**Written exercise**
Reproduce the lines exactly, beginning with the line that has "Build this scene" and ending with the line that has "COL = SC.collection". Images are left out.

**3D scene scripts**
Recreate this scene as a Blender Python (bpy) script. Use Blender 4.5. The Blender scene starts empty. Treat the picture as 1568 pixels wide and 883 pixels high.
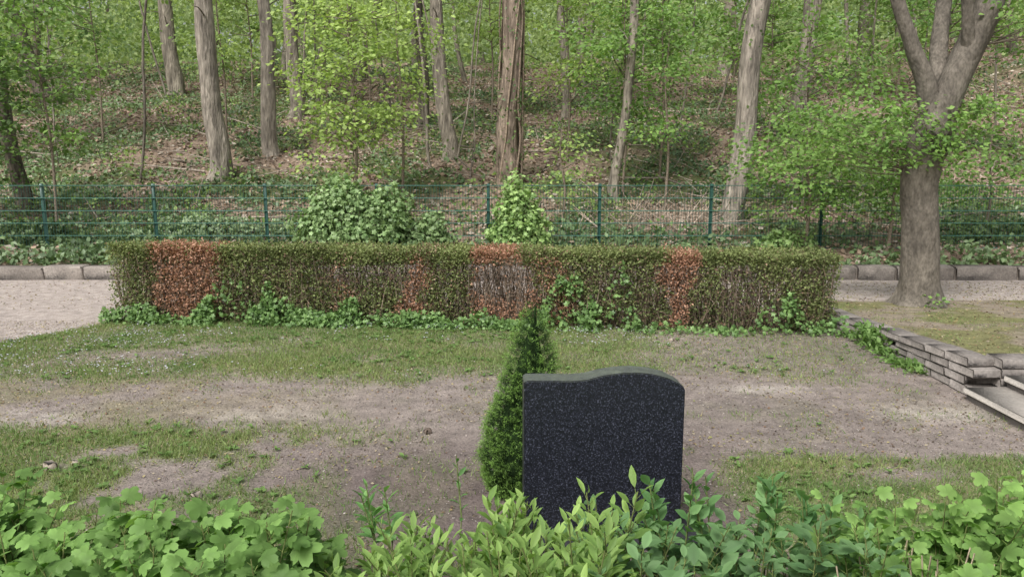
import bpy, math, numpy as np
from mathutils import Vector
rng=np.random.default_rng(7)
scene=bpy.context.scene
# ---------------------------------------------------------------- helpers
def U(a,b,n=None): return rng.uniform(a,b,n)
_T=np.random.default_rng(3).random((256,256))
def vn(x,y,s=1.0,seed=0):
    x=np.asarray(x,float)/s+seed*17.3+500; y=np.asarray(y,float)/s+seed*31.7+500
    xi=np.floor(x).astype(int); yi=np.floor(y).astype(int)
    fx=x-xi; fy=y-yi; fx=fx*fx*(3-2*fx); fy=fy*fy*(3-2*fy)
    g=lambda a,b:_T[a%256,b%256]
    return (g(xi,yi)*(1-fx)+g(xi+1,yi)*fx)*(1-fy)+(g(xi,yi+1)*(1-fx)+g(xi+1,yi+1)*fx)*fy
def fbm(x,y,s=1.0,seed=0):
    return (vn(x,y,s,seed)*.5+vn(x,y,s/2.1,seed+1)*.27+vn(x,y,s/4.3,seed+2)*.15+vn(x,y,s/9,seed+3)*.08)
def ss(a,b,x):
    t=np.clip((np.asarray(x,float)-a)/(b-a),0,1); return t*t*(3-2*t)
def mk(name,V,F,mat,C=None,smooth=False,parent=None):
    V=np.asarray(V,dtype=np.float32).reshape(-1,3); F=np.asarray(F,dtype=np.int32)
    me=bpy.data.meshes.new(name); n,k=F.shape
    me.vertices.add(len(V)); me.vertices.foreach_set('co',V.ravel())
    me.loops.add(n*k); me.loops.foreach_set('vertex_index',F.ravel())
    me.polygons.add(n); me.polygons.foreach_set('loop_start',np.arange(0,n*k,k,dtype=np.int32))
    try: me.polygons.foreach_set('loop_total',np.full(n,k,dtype=np.int32))
    except Exception: pass
    me.update(calc_edges=True)
    if C is not None:
        a=me.attributes.new('Col','FLOAT_COLOR','POINT')
        C=np.asarray(C,dtype=np.float32); C4=np.ones((len(V),4),dtype=np.float32); C4[:,:3]=C
        a.data.foreach_set('color',C4.ravel())
    if smooth: me.polygons.foreach_set('use_smooth',np.ones(n,dtype=bool))
    me.materials.append(mat)
    ob=bpy.data.objects.new(name,me); scene.collection.objects.link(ob)
    if parent: ob.parent=parent
    return ob
class Acc:
    def __init__(s): s.V=[];s.F=[];s.C=[];s.n=0
    def add(s,V,F,C):
        V=np.asarray(V).reshape(-1,3); C=np.asarray(C,float)
        if C.ndim==1: C=np.tile(C,(len(V),1))
        s.V.append(V); s.F.append(np.asarray(F)+s.n); s.C.append(C); s.n+=len(V)
    def build(s,name,mat,smooth=False,parent=None):
        return mk(name,np.vstack(s.V),np.vstack(s.F),mat,np.vstack(s.C),smooth,parent)
def nrm(v): return v/np.maximum(np.linalg.norm(v,axis=-1,keepdims=True),1e-9)
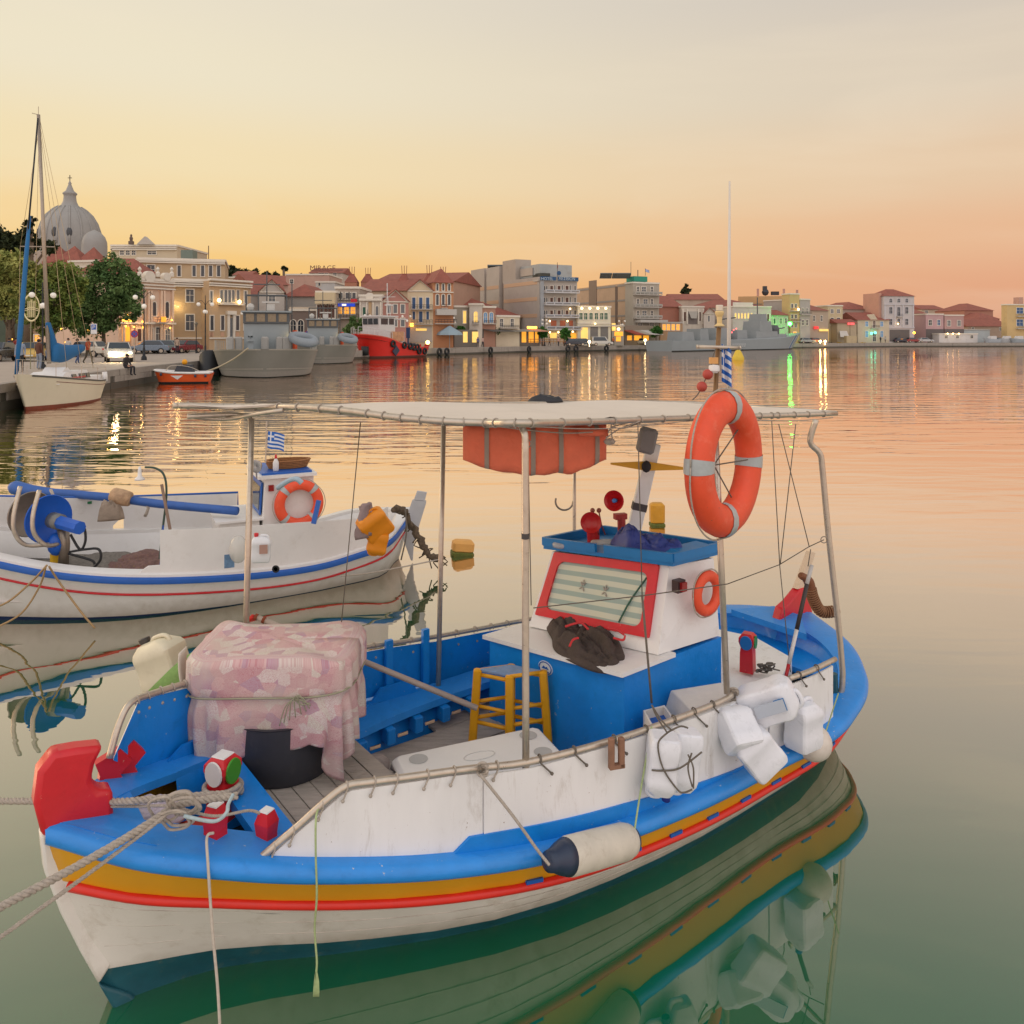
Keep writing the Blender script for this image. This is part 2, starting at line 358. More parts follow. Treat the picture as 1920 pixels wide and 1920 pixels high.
wb = MB(); wb.poly([(-900, -60, 0), (900, -60, 0), (900, 1500, 0), (-900, 1500, 0)])
tag(wb.obj('water', make_water()), None, None, kind='structure')

# ---------------------------------------------------------------- quay and town ground
QZ = 1.05
QE = [(-18.0, 18.0), (-20.1, 31.4), (-22.2, 44.2), (-23.0, 51), (-24.1, 63.2), (-25, 76), (-21, 100), (-13.4, 121), (3.6, 147.5), (26, 164), (66, 197), (108, 222), (175, 228)]
poly = [(x, y, QZ) for x, y in QE] + [(1500, 300, QZ), (1500, 2600, QZ), (-1500, 2600, QZ), (-1500, 18, QZ)]
gb = MB(); gb.poly(poly)
tag(gb.obj('ground', PAVE), None, None, kind='structure')
# quay wall: coping stones and ashlar blocks on the near left stretch, plain concrete beyond
qw = bpy.data.objects.new('quay_wall', None); COL.objects.link(qw)
tag(qw, 'long grey stone and concrete quay wall running round the harbour basin', 'quay wall')
for i in range(len(QE) - 1):
    a, b_ = Vector((*QE[i], 0)), Vector((*QE[i + 1], 0)); d = (b_ - a); ln = d.length; d.normalize(); nrm = Vector((d.y, -d.x, 0))
    if i < 5:
        nb = max(int(ln / 1.25), 1)
        for c in range(3):
            z0, z1 = ((-.3, .36), (.37, .70), (.71, 1.054))[c]
            for j in range(nb):
                off = rnd.uniform(0, .035); t0 = (j + (.5 if c == 1 else 0)) / nb; t1 = min((j + (1.5 if c == 1 else 1)) / nb, 1)
                if t0 >= 1: continue
                p0 = a + d * (ln * t0 + .012); p1 = a + d * (ln * t1 - .012); q = MB()
                q.prism([p0 + nrm * off + Vector((0, 0, z0)), p1 + nrm * off + Vector((0, 0, z0)), p1 + nrm * off + Vector((0, 0, z1)), p0 + nrm * off + Vector((0, 0, z1))], -nrm * .5)
                q.obj('stone_block', STONED if c == 0 else STONE, qw)
        q = MB(); q.prism([a - nrm * .06 + Vector((0, 0, -.5)), b_ - nrm * .06 + Vector((0, 0, -.5)), b_ - nrm * .06 + Vector((0, 0, 1.0)), a - nrm * .06 + Vector((0, 0, 1.0))], -nrm * .6); q.obj('wall_core', STONED, qw)
    else:
        nb = max(int(ln / 7), 1)
        for j in range(nb):
            p0 = a + d * (ln * j / nb + .03); p1 = a + d * (ln * (j + 1) / nb - .03); q = MB()
            q.mi(0).prism([p0 + nrm * .1 + Vector((0, 0, .25)), p1 + nrm * .1 + Vector((0, 0, .25)), p1 + nrm * .1 + Vector((0, 0, 1.07)), p0 + nrm * .1 + Vector((0, 0, 1.07))], -nrm * .6)
            q.mi(1).prism([p0 + nrm * .04 + Vector((0, 0, -.6)), p1 + nrm * .04 + Vector((0, 0, -.6)), p1 + nrm * .04 + Vector((0, 0, .248)), p0 + nrm * .04 + Vector((0, 0, .248))], -nrm * .6)
            q.obj('concrete_section', [STONE, STONED], qw)
# road behind the promenade
road = MB()
RO = [(-34, 30), (-37, 50), (-40, 66), (-40, 85), (-33, 112), (-22, 136), (2, 158), (26, 174), (68, 206), (110, 232), (175, 238)]
rows = []
for i, (x, y) in enumerate(RO):
    a = Vector(RO[max(i - 1, 0)]); b_ = Vector(RO[min(i + 1, len(RO) - 1)]); t = (b_ - a).normalized(); nn = Vector((-t.y, t.x))
    rows.append([(x - nn.x * 0, y - nn.y * 0, QZ + .004), (x + nn.x * 7, y + nn.y * 7, QZ + .004)])
road.grid(rows); tag(road.obj('road', ASPH), None, None, kind='structure')
# wooded hill far behind the roofs
def hill(name, pts, D, m, dep=120):
    h = MB(); rows = []; top = [PD(x, y, D) for x, y in cr([(x, y, 0) for x, y in pts], 5) for x, y in [(x, y)]] if 0 else [PD(q.x, q.y, D) for q in cr([(x, y, 0) for x, y in pts], 5)]
    for zf, dd in ((0, -50), (.55, -25), (1, 0), (.9, 60), (0, 160)):
        rows.append([(p.x * (1 + dd / D), p.y + dd, QZ - .5 + (max(p.z - QZ, .2)) * zf + (rnd.uniform(-.8, .8) if zf == 1 else 0)) for p in top])
    h.grid(rows); return tag(h.obj(name, m, smooth=True), None, None, kind='structure')
HILLM = mat('hill_green', '3a4434', .9, var=.4, scale=.12, bump=.5)
hill('hill', [(330, 545), (400, 520), (430, 510), (470, 516), (510, 524), (560, 530), (620, 545), (700, 565), (800, 580), (900, 590), (1000, 600), (1100, 612)], 420, HILLM)
hill('hill', [(1150, 610), (1250, 596), (1330, 600), (1500, 600), (1600, 602), (1750, 604), (1900, 602), (2050, 604)], 480, HILLM)
hill('hill', [(-500, 570), (-200, 530), (0, 500), (60, 496), (140, 530), (300, 570), (420, 600)], 260, HILLM)
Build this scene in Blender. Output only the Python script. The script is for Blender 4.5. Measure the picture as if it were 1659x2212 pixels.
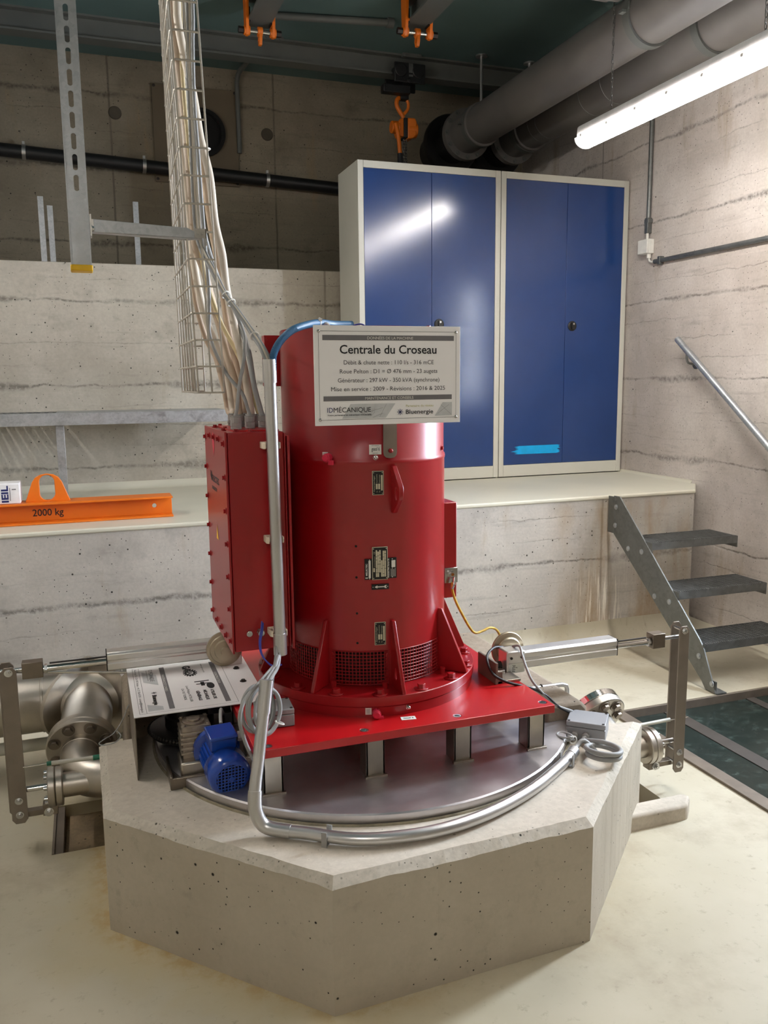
import bpy, bmesh, math, random
from mathutils import Vector, Matrix
random.seed(7)
PI = math.pi
for o in list(bpy.data.objects):
    bpy.data.objects.remove(o, do_unlink=True)
SC = bpy.context.scene
COL = SC.collection

# ---------------------------------------------------------------- camera
cam_d = bpy.data.cameras.new('camera')
cam = bpy.data.objects.new('camera', cam_d)
COL.objects.link(cam)
cam_d.sensor_fit = 'HORIZONTAL'
cam_d.sensor_width = 36.0
cam_d.lens = 1815.0 / 1659.0 * 36.0
cam_d.clip_start = 0.05
yaw, pitch, roll = math.radians(19.49), math.radians(8.92), math.radians(-0.59)
fw = Vector((math.sin(yaw)*math.cos(pitch), math.cos(yaw)*math.cos(pitch), -math.sin(pitch)))
rt = Vector((math.cos(yaw), -math.sin(yaw), 0))
up = rt.cross(fw)
r2 = rt*math.cos(roll) + up*math.sin(roll)
u2 = -rt*math.sin(roll) + up*math.cos(roll)
M = Matrix((r2, u2, -fw)).transposed().to_4x4()
M.translation = Vector((0, 0, 1.5))
cam.matrix_world = M
SC.camera = cam

# ---------------------------------------------------------------- light and exposure
LAMP_POWER = 42.0       # emission of the tubes behind the lamp diffusers
LAMP_COL = (1.0, 0.95, 0.905)
SKY = 185.0
w = bpy.data.worlds.new('world')
SC.world = w
w.use_nodes = True
bg = w.node_tree.nodes['Background']
bg.inputs[0].default_value = (0.72, 0.84, 1.0, 1)
bg.inputs[1].default_value = SKY
SC.view_settings.view_transform = 'Standard'
SC.view_settings.look = 'None'
SC.view_settings.gamma = 1.0
SC.view_settings.use_curve_mapping = False
SC.view_settings.exposure = 0.46
# daylight enters through the window in the right hand wall: sampling portal in its opening
WY0, WY1, WZ0, WZ1 = 2.32, 2.66, 1.25, 2.40
pd = bpy.data.lights.new('window_daylight', 'AREA')
pd.shape = 'RECTANGLE'
pd.size = WZ1-WZ0
pd.size_y = WY1-WY0
pd.cycles.is_portal = True
po = bpy.data.objects.new('window_daylight', pd)
COL.objects.link(po)
po.location = (3.70, (WY0+WY1)/2, (WZ0+WZ1)/2)
po.rotation_euler = (0, math.radians(90), 0)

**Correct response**
Build this scene in Blender. Output only the Python script. The script is for Blender 4.5. Measure the picture as if it were 1659x2212 pixels.
import bpy, bmesh, math, random
from mathutils import Vector, Matrix
random.seed(7)
PI = math.pi
for o in list(bpy.data.objects):
    bpy.data.objects.remove(o, do_unlink=True)
SC = bpy.context.scene
COL = SC.collection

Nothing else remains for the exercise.